■ **Problem description**
Stop after the line containing "scene.camera = cam": print each line exactly from the first line of the listing up to that point.

■ **Recorded data**
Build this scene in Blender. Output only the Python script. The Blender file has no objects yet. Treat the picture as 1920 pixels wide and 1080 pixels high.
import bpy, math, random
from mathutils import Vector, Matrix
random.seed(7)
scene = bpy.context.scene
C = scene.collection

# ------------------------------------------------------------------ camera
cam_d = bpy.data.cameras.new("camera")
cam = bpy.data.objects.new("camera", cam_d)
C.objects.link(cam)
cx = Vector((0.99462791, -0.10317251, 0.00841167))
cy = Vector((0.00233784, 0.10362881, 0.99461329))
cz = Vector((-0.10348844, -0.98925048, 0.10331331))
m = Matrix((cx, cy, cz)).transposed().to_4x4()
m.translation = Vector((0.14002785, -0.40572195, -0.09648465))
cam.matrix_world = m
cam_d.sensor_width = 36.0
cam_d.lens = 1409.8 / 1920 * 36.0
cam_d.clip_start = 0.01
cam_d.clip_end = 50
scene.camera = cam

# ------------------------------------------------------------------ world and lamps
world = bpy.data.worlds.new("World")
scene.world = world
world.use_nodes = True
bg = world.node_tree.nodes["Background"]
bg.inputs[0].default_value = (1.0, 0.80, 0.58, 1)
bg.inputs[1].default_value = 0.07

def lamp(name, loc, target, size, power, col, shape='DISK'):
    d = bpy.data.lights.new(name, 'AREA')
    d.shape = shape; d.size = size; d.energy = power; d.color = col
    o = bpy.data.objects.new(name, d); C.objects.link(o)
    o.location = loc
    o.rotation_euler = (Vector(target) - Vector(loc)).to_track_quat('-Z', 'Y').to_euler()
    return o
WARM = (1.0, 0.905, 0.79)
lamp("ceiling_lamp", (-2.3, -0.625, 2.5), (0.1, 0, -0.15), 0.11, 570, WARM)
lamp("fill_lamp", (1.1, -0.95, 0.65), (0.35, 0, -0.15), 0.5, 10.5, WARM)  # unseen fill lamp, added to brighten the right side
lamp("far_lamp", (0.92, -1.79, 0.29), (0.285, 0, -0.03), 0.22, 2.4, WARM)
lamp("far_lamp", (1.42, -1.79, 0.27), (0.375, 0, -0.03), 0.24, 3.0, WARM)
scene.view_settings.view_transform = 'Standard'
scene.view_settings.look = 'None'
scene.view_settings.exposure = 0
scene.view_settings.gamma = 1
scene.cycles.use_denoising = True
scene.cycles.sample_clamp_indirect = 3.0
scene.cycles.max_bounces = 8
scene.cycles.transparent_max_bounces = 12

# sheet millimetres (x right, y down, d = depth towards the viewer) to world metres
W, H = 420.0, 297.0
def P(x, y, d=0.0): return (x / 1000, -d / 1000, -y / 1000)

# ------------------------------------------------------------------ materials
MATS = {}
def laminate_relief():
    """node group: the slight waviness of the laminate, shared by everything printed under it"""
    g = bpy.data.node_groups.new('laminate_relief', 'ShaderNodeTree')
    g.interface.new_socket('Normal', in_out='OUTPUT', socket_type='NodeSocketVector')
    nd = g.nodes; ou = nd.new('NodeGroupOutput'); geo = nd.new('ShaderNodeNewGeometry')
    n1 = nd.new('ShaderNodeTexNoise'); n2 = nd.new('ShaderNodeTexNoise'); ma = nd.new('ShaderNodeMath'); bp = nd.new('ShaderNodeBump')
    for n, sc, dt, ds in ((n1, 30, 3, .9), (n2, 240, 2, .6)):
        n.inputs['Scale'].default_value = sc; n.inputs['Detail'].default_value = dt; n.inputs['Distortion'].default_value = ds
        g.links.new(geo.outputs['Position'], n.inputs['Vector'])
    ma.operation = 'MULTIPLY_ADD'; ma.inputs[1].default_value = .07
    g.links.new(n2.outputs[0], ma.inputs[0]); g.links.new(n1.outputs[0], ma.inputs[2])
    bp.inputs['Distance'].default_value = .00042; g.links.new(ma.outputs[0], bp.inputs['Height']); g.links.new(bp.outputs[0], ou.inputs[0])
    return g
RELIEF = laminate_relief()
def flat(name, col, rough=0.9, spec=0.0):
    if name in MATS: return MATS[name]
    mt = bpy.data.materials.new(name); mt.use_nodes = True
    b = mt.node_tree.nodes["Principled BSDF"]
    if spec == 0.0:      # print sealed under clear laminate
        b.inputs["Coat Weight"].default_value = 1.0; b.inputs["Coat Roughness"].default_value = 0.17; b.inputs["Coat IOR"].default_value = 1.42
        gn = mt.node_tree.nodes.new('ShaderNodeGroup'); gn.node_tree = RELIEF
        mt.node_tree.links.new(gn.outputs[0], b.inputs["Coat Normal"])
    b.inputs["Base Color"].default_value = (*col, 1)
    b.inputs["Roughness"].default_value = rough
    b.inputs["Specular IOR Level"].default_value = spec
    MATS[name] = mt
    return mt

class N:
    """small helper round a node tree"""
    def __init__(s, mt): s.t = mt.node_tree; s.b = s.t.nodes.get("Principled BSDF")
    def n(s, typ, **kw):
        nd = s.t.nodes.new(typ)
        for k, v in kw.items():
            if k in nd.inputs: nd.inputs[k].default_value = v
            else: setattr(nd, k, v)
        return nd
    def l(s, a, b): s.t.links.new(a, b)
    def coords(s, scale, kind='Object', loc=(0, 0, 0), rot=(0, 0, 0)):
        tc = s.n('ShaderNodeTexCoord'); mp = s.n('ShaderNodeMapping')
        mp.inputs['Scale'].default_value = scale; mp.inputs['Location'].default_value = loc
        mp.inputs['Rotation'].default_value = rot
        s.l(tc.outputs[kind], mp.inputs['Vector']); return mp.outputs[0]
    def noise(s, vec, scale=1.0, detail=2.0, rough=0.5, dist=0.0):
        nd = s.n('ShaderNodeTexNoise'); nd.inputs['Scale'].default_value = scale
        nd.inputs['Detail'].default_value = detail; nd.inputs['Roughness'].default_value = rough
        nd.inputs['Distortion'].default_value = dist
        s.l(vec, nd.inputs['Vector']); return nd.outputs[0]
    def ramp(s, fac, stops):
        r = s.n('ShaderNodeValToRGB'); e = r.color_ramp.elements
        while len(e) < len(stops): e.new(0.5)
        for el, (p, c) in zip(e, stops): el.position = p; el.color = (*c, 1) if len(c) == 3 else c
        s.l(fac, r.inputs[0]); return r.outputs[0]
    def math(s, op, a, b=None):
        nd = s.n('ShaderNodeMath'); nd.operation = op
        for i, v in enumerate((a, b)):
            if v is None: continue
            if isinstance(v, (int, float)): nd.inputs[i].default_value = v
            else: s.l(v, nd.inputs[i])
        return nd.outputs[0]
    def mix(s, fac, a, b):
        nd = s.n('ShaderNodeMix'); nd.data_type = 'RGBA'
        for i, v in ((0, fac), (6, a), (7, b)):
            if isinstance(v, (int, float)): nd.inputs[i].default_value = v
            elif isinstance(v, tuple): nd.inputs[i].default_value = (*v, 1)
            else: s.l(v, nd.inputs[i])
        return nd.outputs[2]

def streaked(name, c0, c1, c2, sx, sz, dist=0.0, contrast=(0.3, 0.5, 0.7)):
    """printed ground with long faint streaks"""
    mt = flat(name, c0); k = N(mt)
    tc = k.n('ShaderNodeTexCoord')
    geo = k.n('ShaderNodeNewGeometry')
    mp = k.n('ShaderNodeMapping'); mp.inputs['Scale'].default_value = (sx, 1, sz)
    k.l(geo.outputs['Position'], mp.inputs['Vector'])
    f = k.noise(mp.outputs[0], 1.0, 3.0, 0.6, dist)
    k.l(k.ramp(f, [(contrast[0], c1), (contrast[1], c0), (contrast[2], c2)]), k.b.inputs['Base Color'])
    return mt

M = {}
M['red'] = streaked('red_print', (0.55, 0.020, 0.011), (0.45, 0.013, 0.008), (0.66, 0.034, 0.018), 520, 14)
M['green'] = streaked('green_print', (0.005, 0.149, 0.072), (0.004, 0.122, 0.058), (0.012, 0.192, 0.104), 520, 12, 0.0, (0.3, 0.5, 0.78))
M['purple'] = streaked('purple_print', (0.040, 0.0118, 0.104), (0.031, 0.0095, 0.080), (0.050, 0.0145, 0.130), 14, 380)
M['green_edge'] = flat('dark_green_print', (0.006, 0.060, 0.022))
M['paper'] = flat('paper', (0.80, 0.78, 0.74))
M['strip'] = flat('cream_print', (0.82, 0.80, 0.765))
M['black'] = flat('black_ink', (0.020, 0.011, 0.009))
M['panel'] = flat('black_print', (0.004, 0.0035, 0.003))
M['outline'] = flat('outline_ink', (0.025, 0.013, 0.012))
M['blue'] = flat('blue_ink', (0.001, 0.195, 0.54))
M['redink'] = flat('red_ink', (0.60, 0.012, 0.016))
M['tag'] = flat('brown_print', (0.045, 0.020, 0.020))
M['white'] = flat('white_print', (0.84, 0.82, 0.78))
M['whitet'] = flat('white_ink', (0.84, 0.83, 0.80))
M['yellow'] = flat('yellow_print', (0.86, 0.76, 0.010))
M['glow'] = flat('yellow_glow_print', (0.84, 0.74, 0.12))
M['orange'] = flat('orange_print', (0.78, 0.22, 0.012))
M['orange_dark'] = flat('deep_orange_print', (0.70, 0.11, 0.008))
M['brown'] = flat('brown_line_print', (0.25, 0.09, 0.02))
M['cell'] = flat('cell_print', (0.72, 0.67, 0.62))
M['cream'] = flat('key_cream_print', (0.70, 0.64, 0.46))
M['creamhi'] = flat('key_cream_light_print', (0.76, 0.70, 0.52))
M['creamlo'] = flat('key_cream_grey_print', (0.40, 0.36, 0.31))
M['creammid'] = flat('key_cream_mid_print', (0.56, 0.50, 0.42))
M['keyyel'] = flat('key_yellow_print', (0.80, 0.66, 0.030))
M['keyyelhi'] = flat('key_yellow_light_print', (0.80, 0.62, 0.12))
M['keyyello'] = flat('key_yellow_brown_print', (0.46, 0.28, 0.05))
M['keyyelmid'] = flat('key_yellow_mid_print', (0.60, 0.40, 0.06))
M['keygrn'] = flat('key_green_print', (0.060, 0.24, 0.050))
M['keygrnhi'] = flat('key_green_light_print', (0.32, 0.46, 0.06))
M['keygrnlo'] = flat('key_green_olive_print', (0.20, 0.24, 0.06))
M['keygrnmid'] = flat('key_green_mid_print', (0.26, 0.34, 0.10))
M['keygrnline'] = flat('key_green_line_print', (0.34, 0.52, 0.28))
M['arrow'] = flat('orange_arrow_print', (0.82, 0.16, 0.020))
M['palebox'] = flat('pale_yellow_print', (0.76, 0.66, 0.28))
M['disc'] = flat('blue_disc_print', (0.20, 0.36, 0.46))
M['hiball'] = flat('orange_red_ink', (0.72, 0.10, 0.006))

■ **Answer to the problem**
Build this scene in Blender. Output only the Python script. The Blender file has no objects yet. Treat the picture as 1920 pixels wide and 1080 pixels high.
import bpy, math, random
from mathutils import Vector, Matrix
random.seed(7)
scene = bpy.context.scene
C = scene.collection

# ------------------------------------------------------------------ camera
cam_d = bpy.data.cameras.new("camera")
cam = bpy.data.objects.new("camera", cam_d)
C.objects.link(cam)
cx = Vector((0.99462791, -0.10317251, 0.00841167))
cy = Vector((0.00233784, 0.10362881, 0.99461329))
cz = Vector((-0.10348844, -0.98925048, 0.10331331))
m = Matrix((cx, cy, cz)).transposed().to_4x4()
m.translation = Vector((0.14002785, -0.40572195, -0.09648465))
cam.matrix_world = m
cam_d.sensor_width = 36.0
cam_d.lens = 1409.8 / 1920 * 36.0
cam_d.clip_start = 0.01
cam_d.clip_end = 50
scene.camera = cam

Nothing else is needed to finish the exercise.